Все то, что касается пищевых запретов, относится в равной степени и к запретам сексуальным. Отличается только объект. Это заставляет думать, что правило следует понимать не исходя из объекта, сексуального или пищевого; никакая интерпретация, отталкивающаяся от объекта, описывающая человека исходя из объекта, будь то сексуального или экономического, например, психоанализ или марксизм, не может быть верной, она неизменно исходит из ложного расчленения культурного факта; она отбрасывает как незначительные феномены, совершенно однородные с теми, которые она произвольно избирает как существенные.
Структурализм Леви-Стросса полностью избавляется от всего этого ложного первенства объекта; он готовит разгадку тайны, но сам не может ее разгадать. Он слишком заворожен собственным открытием, структурными гомологиями, которые он обнаруживает и которые считает самодостаточными, объясняющими самих себя.
Как ни отличается функционализм от структурализма, он в конце концов попадает в ту же ловушку; описание проблемы он принимает за ее решение.

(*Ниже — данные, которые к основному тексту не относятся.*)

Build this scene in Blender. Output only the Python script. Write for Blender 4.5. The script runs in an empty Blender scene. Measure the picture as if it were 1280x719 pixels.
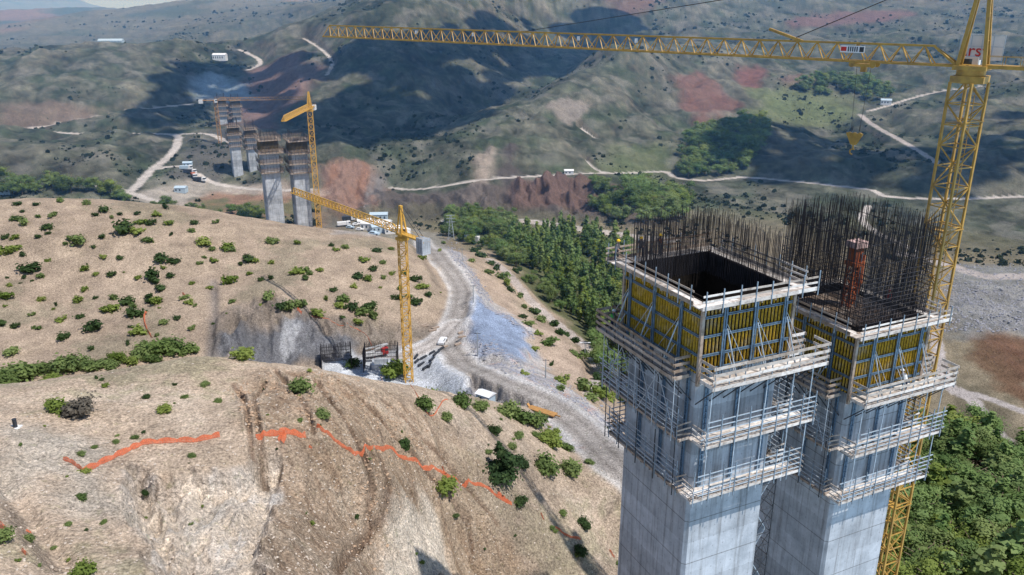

Чтобы понять, что структуры обмена сами себя не объясняют, необходимо поместить их в более радикальный контекст, к которому мы уже пришли и который называется животным началом.
Животные никогда не отказываются удовлетворять собственные сексуальные или пищевые потребности
Чтобы этот отказ стал в человечестве всеобщим, оно нуждается буквально во вмешательстве чудесной силы, и такой силой не может быть ни фрейдовское пристрастие к инцесту, предполагающее порядок и закон, ни левистроссовская тяга к структурализму, равным образом их предполагающая. Леви-Стросс тоже превращает вещь, которая требует объяснения, в принцип объяснения, но он признает, как до него Мосс, а затем и Хокарт, что принцип обмена действует во всех сферах, а не только в сферах сексуальности и экономики.
Ж -М.У.: Что могло заставить животное на пути гоминизации отсрочивать удовлетворение своих нужд, переносить внимание с ближних объектов на самые удаленные и явно менее доступные? Только страх, страх миметических соперничеств, страх нескончаемого насилия.
Р.Ж.: Разумеется. Но если бы члены группы просто боялись друг друга, они бы в очередной раз взаимно перебили друг друга. Необходимо, чтобы прошлые насилия определенным образом воплотились в примиряющей жертве; до этого уже должен был произойти своеобразный коллективный перенос, который заставлял бы страшиться возвращения жертвы в силе, отмщения с ее стороны и объединял бы всю группу в единодушном желании не допустить такого ужасного опыта.
Если запрещенные объекты всегда оказываются самыми близкими и доступными, то это потому, что на них лежит подозрение в провокации миметического соперничества среди членов группы. Освящаемые объекты, тотемические продукты питания, женские божества однажды в прошлом непременно уже становились причиной реальных миметических конфликтов и сохранили на себе печать священного. Вот почему они становятся объектом самых строгих запретов. В тотемизме некоторые из них предельно похожи на заместительные жертвы.
Хокарт утверждает, что в конечном счете нет такой потребности, нет такого желания, которое могло бы быть удовлетворено внутри группы, среди ее членов; никакая жизненная функция не может там реализовываться. Члены одной группы не могут ничего делать друг для друга, поскольку постоянно испытывают угрозу миметического соперничества. Это верно даже для ритуалов погребения. В некоторых обществах половина членов никогда не погребает своих умерших; им формально запрещено участие в обрядах погребения людей из их числа. И напротив, им не запрещено совершать обряд погребения сравнительно чужих людей, принадлежащих к другой половине. Вот почему эти две половины взаимно оказывают друг другу эту услугу; которую никто не может оказать себе сам[45].